De qualquer modo, parece óbvio que é impossível mudar o sistema político por meio do proselitismo, tentando converter seus agentes na base de discursos pios ou edificantes sobre o verdadeiro sentido da política, sobre a necessidade da democracia ou sobre a ética na política. Também parece óbvio que os velhos atores não poderão introduzir inovações no sistema em que foram gerados e cevados. Em primeiro lugar porque tais atores não têm sequer consciência de que há um problema, e os que desconfiam que tal sistema acabará sendo dispensado por obsolescência se não for reinventado, não sabem o que fazer para corrigir o crescente afastamento entre o mundo da velha política e a nova sociedade civil. Em segundo lugar, porque, mesmo que se convençam da dessintonia entre o velho sistema e a sociedade, os agentes políticos tradicionais preferem se acomodar a tentar algo diferente, seja por temerem perder seus privilégios ou por reconhecer que o atual sistema político, a despeito de todas as suas mazelas, não é ainda dispensável, não querem se aventurar em realizar mudanças que podem resultar pior que o soneto, dando margem para aumentar o descrédito da democracia.

Sendo assim, a questão, então, é saber em que medida é viável mudar o sistema político de baixo para cima, a partir da introdução de novos processos democráticos na base da sociedade e no cotidiano dos cidadãos, que dêem um novo sentido à política, contribuindo para aumentar a participação e para introduzir novos atores no cenário político. Existem algumas evidências de que, por meio desses novos processos, atores políticos tradicionais vêm mudando seu comportamento. Por exemplo, prefeitos e vereadores, vêm participando, em pé de igualdade com outros agentes sociais e empresariais, de múltiplas experiências de participação democrática dos cidadãos. A partir dessas experiências, eles vêm mudando seu comportamento centralizador, assistencialista e clientelista – que desativa a rede social – e têm passado a investir em capacidades permanentes das pessoas e em ambientes sociais favoráveis ao exercício do protagonismo coletivo.

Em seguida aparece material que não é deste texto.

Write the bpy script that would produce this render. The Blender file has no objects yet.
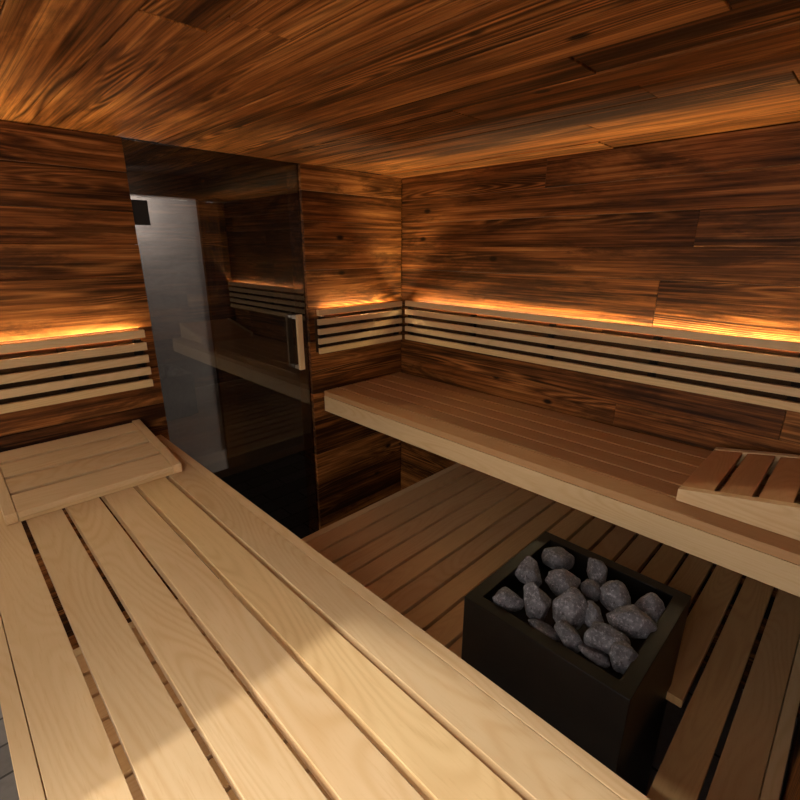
import bpy, bmesh, math, random
from mathutils import Vector, Matrix, noise

# ------------------------------------------------------------------ units
S = 0.38            # metres per layout unit
FLOOR = -4.6        # layout height of the floor (eye height is 0)
def P(x, y, z): return Vector((x*S, y*S, (z-FLOOR)*S))
WX = -5.432         # door wall plane
WY = 5.4376         # long wall plane
CZ = 1.0            # ceiling
XE = 0.34           # end wall plane
YL = -0.30          # open left side
GX = -5.485         # glass plane

scene = bpy.context.scene
COL = scene.collection

# ------------------------------------------------------------------ nodes
def new_mat(name):
    m = bpy.data.materials.new(name); m.use_nodes = True
    nt = m.node_tree; nt.nodes.clear()
    out = nt.nodes.new('ShaderNodeOutputMaterial')
    b = nt.nodes.new('ShaderNodeBsdfPrincipled')
    nt.links.new(b.outputs[0], out.inputs[0])
    return m, nt, b
class N:
    def __init__(s, nt): s.nt = nt
    def link(s, a, b): s.nt.links.new(a, b)
    def setin(s, sock, v):
        if hasattr(v, 'is_output') or isinstance(v, bpy.types.NodeSocket): s.link(v, sock)
        else: sock.default_value = v
    def math(s, op, a, b=None, c=None, clamp=False):
        n = s.nt.nodes.new('ShaderNodeMath'); n.operation = op; n.use_clamp = clamp
        s.setin(n.inputs[0], a)
        if b is not None: s.setin(n.inputs[1], b)
        if c is not None: s.setin(n.inputs[2], c)
        return n.outputs[0]
    def vmath(s, op, a, b=None):
        n = s.nt.nodes.new('ShaderNodeVectorMath'); n.operation = op
        s.setin(n.inputs[0], a)
        if b is not None: s.setin(n.inputs[1], b)
        return n.outputs[0]
    def noise(s, vec, scale=1, detail=4, rough=.5, dist=0):
        n = s.nt.nodes.new('ShaderNodeTexNoise')
        s.link(vec, n.inputs['Vector']); n.inputs['Scale'].default_value = scale
        n.inputs['Detail'].default_value = detail; n.inputs['Roughness'].default_value = rough
        n.inputs['Distortion'].default_value = dist
        return n.outputs['Fac']
    def ramp(s, fac, stops, interp='LINEAR'):
        n = s.nt.nodes.new('ShaderNodeValToRGB'); n.color_ramp.interpolation = interp
        e = n.color_ramp.elements
        while len(e) < len(stops): e.new(.5)
        for i, (p, c) in enumerate(stops):
            e[i].position = p; e[i].color = (*c, 1) if len(c) == 3 else c
        s.link(fac, n.inputs[0]); return n.outputs[0]
    def mix(s, fac, a, b, mode='MIX'):
        n = s.nt.nodes.new('ShaderNodeMix'); n.data_type = 'RGBA'; n.blend_type = mode
        s.setin(n.inputs[0], fac)
        s.setin(n.inputs[6], a if not isinstance(a, tuple) else (*a, 1))
        s.setin(n.inputs[7], b if not isinstance(b, tuple) else (*b, 1))
        return n.outputs[2]
    def smooth(s, v, lo, hi):
        n = s.nt.nodes.new('ShaderNodeMapRange'); n.interpolation_type = 'SMOOTHSTEP'
        s.link(v, n.inputs[0]); n.inputs[1].default_value = lo; n.inputs[2].default_value = hi
        return n.outputs[0]
    def coords(s, axis, along, stretch, perboard=True):
        """object coordinates compressed along the grain, shifted board by board"""
        tc = s.nt.nodes.new('ShaderNodeTexCoord')
        v = tc.outputs['Object']
        sc = [1, 1, 1]; sc[axis] = stretch
        v = s.vmath('MULTIPLY', v, Vector(sc))
        g = s.nt.nodes.new('ShaderNodeNewGeometry')
        r = g.outputs['Random Per Island']
        if perboard:
            c = s.nt.nodes.new('ShaderNodeCombineXYZ')
            s.link(s.math('MULTIPLY', r, 17.3), c.inputs[0]); s.link(s.math('MULTIPLY', r, 41.7), c.inputs[1])
            s.link(s.math('MULTIPLY', r, 29.1), c.inputs[2])
            v = s.vmath('ADD', v, c.outputs[0])
        return v, r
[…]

Há quem diga, entretanto, que esse fenômeno vem sendo verificado, de forma significativa, somente nos elos inferiores da cadeia, mas ainda não atingiu os elos intermediários e superiores, que continuam vivendo de uma espécie de vampirismo político; quer dizer, o sistema funciona, em suas camadas mais distantes da vida das populações – no âmbito estadual e nacional, no caso do Brasil –, por “expropriação de cidadania política” ou com base na exclusão política daqueles que não são profissionais da política, cujas energias são sugadas pelos que se propõem a fazer da representação o seu meio de vida. Em suma, a justificativa para a existência da “classe política” acaba sendo a impossibilidade dos cidadãos viverem como seres políticos e isso significa um impedimento para a conformação da comunidade política (inclusiva).

Além disso, há quem argumente que os agentes tradicionais do sistema político que estão aderindo às novas formas de interação experimentadas na base da sociedade, fazem-no por pura esperteza, para não perderem apoios e votos em suas bases e que uma adesão instrumental desse tipo às inovações não terá o poder de modificar a lógica férrea do sistema como um todo.

Mesmo que seja assim, não há, porém, outro caminho. Se os que estão dentro não vão reinventar o sistema, parece claro que ele só será reinventado a partir de uma pressão ambiental (de fora para dentro) e de uma intrusão pelo caminho mais fácil ou pela ponta de menor resistência, com a inclusão de novos atores (de baixo para cima).